Starting from the top of the material, restate each line exactly until the line that contains "COL = SC.collection", which is also copied. Pictures are excluded.

◆ DATA IN THIS EXERCISE ◆
----

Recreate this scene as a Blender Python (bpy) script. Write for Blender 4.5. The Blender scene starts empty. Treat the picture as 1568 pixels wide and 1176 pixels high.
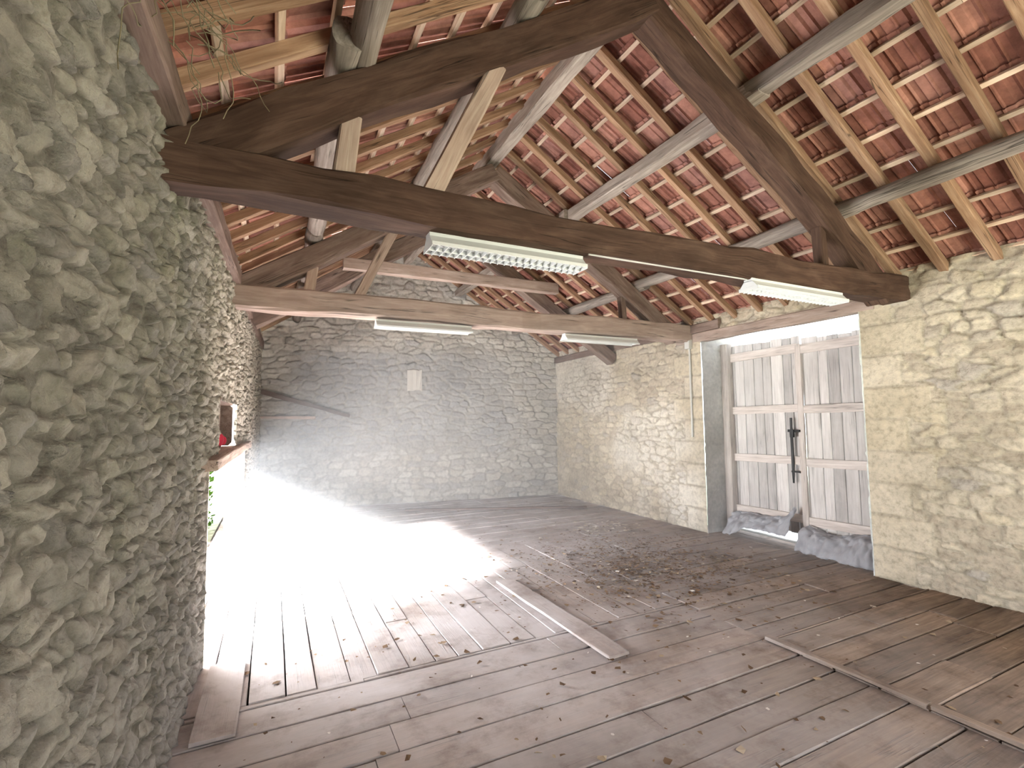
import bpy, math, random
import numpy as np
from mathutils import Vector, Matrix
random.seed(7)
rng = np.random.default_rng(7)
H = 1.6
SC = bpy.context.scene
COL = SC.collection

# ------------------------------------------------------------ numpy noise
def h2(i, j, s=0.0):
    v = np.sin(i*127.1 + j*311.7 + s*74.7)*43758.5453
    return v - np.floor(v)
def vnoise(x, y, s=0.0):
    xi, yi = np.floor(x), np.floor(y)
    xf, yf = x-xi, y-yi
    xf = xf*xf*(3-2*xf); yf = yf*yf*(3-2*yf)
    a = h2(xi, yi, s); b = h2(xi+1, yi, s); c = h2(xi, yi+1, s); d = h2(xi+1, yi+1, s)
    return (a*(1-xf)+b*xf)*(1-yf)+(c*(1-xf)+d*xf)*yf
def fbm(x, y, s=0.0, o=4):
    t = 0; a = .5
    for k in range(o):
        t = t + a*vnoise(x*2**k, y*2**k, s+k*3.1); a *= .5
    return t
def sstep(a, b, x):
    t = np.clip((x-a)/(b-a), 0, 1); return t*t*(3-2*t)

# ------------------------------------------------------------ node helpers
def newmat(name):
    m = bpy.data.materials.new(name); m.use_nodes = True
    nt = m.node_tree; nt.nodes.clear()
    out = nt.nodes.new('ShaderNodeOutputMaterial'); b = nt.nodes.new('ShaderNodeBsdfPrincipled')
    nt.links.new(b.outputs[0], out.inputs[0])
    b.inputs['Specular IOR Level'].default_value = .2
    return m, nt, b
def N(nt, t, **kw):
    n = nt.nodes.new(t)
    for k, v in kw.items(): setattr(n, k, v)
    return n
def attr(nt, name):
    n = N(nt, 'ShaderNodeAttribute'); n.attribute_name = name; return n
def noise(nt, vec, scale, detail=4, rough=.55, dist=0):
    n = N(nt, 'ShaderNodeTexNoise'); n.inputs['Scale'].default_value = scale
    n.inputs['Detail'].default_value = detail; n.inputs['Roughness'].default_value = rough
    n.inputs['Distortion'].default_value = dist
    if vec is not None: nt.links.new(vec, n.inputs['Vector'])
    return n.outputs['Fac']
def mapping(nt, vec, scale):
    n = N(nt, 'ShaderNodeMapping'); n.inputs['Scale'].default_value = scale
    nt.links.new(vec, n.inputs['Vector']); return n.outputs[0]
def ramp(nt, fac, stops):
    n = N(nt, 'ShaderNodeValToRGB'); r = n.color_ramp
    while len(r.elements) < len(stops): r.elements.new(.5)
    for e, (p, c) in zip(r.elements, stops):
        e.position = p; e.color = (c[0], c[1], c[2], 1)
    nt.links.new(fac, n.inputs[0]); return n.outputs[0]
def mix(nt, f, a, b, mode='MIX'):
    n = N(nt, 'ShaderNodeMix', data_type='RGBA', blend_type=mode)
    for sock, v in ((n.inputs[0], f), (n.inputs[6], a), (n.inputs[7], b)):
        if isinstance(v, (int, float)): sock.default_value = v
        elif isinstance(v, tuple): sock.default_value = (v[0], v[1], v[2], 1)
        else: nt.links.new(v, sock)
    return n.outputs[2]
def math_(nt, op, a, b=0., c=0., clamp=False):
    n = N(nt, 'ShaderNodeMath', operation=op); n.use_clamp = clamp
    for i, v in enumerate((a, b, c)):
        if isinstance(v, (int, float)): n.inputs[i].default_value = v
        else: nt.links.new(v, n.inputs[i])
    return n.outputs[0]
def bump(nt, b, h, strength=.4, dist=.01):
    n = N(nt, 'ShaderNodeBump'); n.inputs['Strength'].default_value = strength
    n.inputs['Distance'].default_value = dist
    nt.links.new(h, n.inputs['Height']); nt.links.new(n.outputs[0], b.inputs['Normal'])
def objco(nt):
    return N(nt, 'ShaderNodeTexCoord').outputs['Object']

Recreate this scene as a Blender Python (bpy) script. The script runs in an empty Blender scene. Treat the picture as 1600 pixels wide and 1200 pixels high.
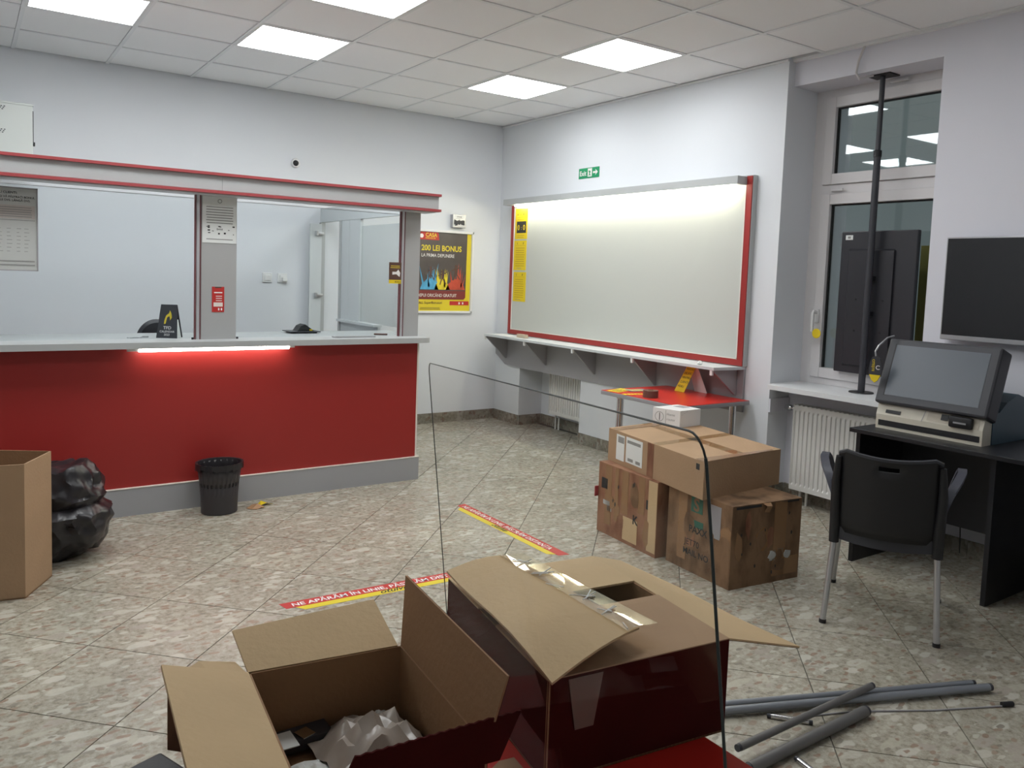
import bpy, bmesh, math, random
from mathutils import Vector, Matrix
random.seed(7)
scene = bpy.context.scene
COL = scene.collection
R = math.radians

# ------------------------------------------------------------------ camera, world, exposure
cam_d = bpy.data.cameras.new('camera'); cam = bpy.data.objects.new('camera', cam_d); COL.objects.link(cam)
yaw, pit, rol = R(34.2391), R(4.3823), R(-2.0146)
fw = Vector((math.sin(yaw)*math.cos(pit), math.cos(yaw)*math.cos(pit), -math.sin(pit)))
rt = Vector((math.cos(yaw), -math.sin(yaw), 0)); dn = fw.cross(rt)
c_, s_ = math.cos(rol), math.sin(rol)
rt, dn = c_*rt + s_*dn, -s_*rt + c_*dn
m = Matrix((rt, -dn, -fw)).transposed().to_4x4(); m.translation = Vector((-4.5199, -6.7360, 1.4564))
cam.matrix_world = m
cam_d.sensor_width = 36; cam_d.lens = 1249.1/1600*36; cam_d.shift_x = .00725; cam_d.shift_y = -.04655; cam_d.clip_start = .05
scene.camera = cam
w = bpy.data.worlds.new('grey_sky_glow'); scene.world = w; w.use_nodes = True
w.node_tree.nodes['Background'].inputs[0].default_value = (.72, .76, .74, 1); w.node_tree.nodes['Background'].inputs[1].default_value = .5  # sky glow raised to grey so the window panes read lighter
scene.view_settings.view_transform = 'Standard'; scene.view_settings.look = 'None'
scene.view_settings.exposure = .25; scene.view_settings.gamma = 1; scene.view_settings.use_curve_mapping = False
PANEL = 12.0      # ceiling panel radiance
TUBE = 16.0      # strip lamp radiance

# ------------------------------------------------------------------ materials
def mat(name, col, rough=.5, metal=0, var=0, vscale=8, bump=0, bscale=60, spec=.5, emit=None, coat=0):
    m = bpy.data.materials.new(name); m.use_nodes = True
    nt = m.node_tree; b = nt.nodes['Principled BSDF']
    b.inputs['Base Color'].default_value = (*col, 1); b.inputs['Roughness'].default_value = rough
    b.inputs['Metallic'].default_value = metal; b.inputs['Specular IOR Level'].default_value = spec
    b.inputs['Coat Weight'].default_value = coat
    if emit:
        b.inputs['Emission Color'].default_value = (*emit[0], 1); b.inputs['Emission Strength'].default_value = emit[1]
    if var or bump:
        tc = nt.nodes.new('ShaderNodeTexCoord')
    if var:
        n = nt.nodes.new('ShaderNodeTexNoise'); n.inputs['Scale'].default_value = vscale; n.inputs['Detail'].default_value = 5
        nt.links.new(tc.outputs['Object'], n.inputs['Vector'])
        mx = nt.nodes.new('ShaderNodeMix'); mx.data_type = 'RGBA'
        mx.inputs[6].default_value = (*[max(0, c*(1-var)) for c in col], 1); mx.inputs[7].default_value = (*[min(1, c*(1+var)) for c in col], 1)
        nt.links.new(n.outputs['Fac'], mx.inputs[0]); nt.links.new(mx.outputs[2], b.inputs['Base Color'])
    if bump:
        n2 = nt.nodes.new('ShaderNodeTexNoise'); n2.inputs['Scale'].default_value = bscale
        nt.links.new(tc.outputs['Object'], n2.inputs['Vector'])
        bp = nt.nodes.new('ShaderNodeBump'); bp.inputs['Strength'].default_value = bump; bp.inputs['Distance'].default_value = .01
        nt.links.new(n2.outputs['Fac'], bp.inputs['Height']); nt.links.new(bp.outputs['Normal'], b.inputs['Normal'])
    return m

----

◆ THE ANSWER ◆
Recreate this scene as a Blender Python (bpy) script. Write for Blender 4.5. The Blender scene starts empty. Treat the picture as 1568 pixels wide and 1176 pixels high.
import bpy, math, random
import numpy as np
from mathutils import Vector, Matrix
random.seed(7)
rng = np.random.default_rng(7)
H = 1.6
SC = bpy.context.scene
COL = SC.collection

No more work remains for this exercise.